(EXERCISE BRIEF) Return all lines that include the string "scene".

# # # # #

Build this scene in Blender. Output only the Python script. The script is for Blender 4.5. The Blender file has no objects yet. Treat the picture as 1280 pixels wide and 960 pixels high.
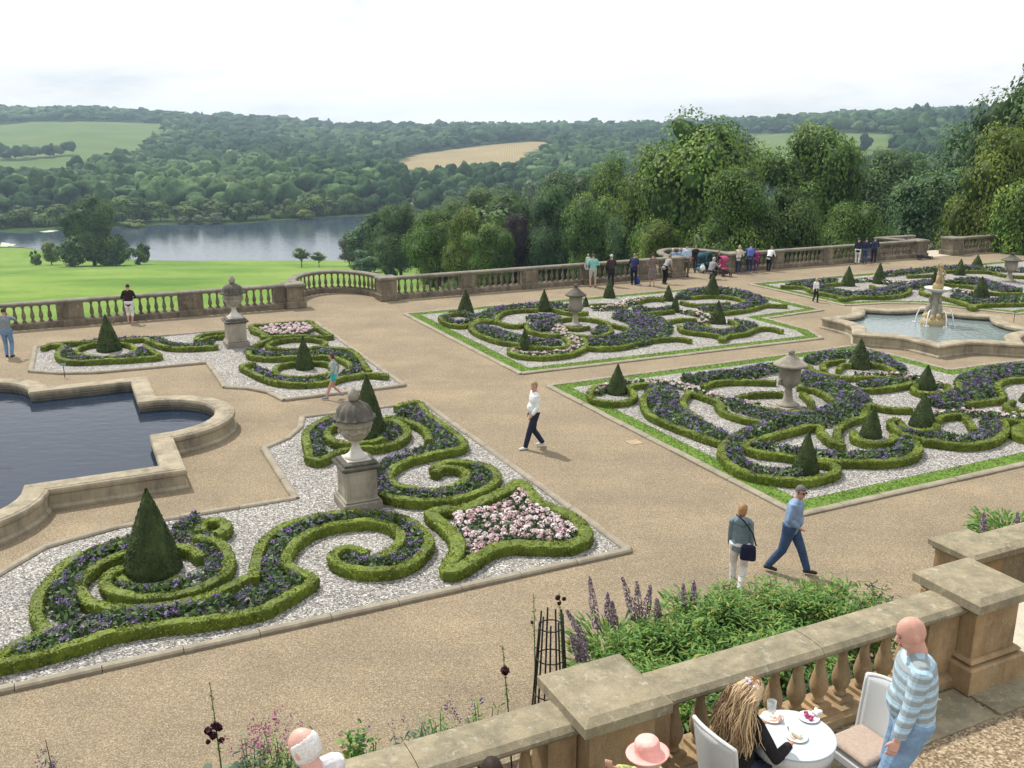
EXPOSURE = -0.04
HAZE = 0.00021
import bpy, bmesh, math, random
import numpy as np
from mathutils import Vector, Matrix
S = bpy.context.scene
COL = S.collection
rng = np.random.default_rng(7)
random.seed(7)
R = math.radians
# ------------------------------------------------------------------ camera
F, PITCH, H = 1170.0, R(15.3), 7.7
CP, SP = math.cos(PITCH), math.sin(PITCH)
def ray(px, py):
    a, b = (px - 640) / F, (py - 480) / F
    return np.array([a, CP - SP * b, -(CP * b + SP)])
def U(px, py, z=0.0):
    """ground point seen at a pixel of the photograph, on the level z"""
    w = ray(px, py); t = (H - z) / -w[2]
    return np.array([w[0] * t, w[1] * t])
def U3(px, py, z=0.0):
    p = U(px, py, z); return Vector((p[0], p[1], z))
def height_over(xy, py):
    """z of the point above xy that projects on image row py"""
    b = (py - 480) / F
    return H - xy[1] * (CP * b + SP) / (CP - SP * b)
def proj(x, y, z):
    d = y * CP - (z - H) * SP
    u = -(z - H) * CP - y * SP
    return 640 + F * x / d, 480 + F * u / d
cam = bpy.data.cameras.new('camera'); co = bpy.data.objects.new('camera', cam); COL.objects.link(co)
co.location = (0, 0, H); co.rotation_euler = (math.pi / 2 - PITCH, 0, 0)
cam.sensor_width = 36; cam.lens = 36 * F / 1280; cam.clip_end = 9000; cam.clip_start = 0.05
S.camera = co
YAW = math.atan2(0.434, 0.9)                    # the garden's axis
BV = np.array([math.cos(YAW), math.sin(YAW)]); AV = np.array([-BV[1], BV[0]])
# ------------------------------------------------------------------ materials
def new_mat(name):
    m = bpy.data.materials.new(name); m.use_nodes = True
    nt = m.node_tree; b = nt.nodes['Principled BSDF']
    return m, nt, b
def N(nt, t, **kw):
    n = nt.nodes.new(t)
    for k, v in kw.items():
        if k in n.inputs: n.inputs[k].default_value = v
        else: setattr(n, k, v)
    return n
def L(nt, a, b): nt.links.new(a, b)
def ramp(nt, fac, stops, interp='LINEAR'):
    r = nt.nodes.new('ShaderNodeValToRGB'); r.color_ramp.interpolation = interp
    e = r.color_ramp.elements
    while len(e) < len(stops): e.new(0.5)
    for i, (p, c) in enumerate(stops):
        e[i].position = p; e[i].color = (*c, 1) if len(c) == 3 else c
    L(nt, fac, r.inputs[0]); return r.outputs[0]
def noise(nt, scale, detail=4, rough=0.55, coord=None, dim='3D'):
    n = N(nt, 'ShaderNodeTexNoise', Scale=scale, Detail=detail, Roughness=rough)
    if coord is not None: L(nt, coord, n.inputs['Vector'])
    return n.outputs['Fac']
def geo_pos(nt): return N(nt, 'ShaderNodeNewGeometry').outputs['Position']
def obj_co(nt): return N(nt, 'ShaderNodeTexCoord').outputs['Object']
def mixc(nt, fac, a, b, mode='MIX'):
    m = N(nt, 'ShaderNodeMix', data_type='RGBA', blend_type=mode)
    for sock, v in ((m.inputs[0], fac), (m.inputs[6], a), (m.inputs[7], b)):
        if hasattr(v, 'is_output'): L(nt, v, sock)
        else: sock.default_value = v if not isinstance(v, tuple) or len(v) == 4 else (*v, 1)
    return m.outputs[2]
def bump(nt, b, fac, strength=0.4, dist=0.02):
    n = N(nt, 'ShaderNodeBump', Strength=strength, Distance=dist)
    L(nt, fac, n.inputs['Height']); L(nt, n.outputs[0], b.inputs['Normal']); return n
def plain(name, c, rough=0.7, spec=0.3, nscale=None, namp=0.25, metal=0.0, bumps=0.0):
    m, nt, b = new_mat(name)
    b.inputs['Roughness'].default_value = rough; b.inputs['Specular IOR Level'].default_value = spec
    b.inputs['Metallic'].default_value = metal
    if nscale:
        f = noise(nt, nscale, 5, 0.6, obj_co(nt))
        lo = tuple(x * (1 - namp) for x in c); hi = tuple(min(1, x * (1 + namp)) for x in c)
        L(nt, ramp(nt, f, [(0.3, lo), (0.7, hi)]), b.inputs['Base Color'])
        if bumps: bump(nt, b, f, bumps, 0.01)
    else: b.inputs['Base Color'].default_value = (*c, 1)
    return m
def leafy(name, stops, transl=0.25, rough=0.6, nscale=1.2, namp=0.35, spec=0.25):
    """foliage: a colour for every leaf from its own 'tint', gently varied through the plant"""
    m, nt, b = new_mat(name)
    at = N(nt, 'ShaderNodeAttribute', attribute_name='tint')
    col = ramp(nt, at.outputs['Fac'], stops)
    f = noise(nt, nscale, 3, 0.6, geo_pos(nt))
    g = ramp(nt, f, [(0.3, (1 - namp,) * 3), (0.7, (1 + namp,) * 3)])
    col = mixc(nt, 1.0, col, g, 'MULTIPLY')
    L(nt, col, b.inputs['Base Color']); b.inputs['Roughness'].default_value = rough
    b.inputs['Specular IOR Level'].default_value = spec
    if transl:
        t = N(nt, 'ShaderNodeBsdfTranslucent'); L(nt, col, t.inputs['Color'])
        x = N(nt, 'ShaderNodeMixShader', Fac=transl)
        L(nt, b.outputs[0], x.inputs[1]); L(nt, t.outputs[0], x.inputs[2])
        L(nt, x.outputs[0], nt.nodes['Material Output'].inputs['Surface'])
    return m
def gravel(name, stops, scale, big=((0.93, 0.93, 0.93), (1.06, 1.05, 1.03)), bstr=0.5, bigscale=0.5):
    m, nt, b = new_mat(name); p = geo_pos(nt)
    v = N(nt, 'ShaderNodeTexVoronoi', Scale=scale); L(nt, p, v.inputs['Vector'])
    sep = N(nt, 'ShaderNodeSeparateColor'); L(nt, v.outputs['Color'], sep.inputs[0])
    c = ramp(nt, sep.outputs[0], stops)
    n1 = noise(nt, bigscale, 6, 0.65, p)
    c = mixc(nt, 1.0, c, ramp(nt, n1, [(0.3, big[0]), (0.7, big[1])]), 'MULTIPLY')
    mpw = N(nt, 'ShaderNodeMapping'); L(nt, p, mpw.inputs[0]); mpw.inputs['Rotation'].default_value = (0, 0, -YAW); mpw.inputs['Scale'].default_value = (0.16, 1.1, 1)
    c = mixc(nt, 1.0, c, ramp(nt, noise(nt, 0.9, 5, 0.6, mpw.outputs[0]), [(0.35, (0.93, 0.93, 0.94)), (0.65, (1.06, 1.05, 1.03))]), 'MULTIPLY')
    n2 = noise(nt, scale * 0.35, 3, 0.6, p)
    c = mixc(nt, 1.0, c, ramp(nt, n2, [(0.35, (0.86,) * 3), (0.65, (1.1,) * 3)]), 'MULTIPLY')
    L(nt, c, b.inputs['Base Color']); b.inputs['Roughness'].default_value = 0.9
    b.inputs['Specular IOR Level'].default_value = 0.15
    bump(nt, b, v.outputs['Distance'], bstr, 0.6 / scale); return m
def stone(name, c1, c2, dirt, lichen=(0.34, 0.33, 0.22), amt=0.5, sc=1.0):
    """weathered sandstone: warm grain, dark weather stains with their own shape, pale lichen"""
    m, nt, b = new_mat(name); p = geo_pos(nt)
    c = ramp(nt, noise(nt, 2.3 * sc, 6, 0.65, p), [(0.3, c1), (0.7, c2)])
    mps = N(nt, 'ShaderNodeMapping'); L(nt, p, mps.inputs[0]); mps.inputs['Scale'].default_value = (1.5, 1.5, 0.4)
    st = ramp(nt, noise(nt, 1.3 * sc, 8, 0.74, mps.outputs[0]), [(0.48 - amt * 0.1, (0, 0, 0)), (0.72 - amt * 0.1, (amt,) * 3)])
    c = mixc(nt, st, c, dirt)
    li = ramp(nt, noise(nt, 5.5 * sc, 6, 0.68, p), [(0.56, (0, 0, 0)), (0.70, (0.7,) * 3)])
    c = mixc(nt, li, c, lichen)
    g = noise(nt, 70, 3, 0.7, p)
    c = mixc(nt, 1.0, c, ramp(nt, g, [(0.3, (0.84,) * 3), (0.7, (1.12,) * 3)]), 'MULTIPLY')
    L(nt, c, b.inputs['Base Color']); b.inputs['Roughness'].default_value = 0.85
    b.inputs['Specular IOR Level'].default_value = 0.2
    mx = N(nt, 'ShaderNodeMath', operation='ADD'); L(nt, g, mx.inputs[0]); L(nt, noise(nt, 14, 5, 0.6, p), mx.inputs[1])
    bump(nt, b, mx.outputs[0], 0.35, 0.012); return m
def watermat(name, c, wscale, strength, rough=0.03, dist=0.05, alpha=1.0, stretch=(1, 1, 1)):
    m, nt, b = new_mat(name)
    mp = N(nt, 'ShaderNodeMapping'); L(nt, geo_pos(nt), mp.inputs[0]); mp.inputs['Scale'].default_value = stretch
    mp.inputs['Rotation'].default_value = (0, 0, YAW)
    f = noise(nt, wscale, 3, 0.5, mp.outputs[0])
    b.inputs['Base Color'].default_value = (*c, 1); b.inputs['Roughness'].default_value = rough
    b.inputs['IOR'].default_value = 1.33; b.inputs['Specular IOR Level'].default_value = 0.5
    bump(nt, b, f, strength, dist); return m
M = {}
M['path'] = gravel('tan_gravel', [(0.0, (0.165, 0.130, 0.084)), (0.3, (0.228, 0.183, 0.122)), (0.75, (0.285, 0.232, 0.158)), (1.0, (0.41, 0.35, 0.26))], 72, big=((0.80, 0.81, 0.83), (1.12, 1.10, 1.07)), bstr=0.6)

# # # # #

(RESPONSE)
Build this scene in Blender. Output only the Python script. The script is for Blender 4.5. The Blender file has no objects yet. Treat the picture as 1280 pixels wide and 960 pixels high.
S = bpy.context.scene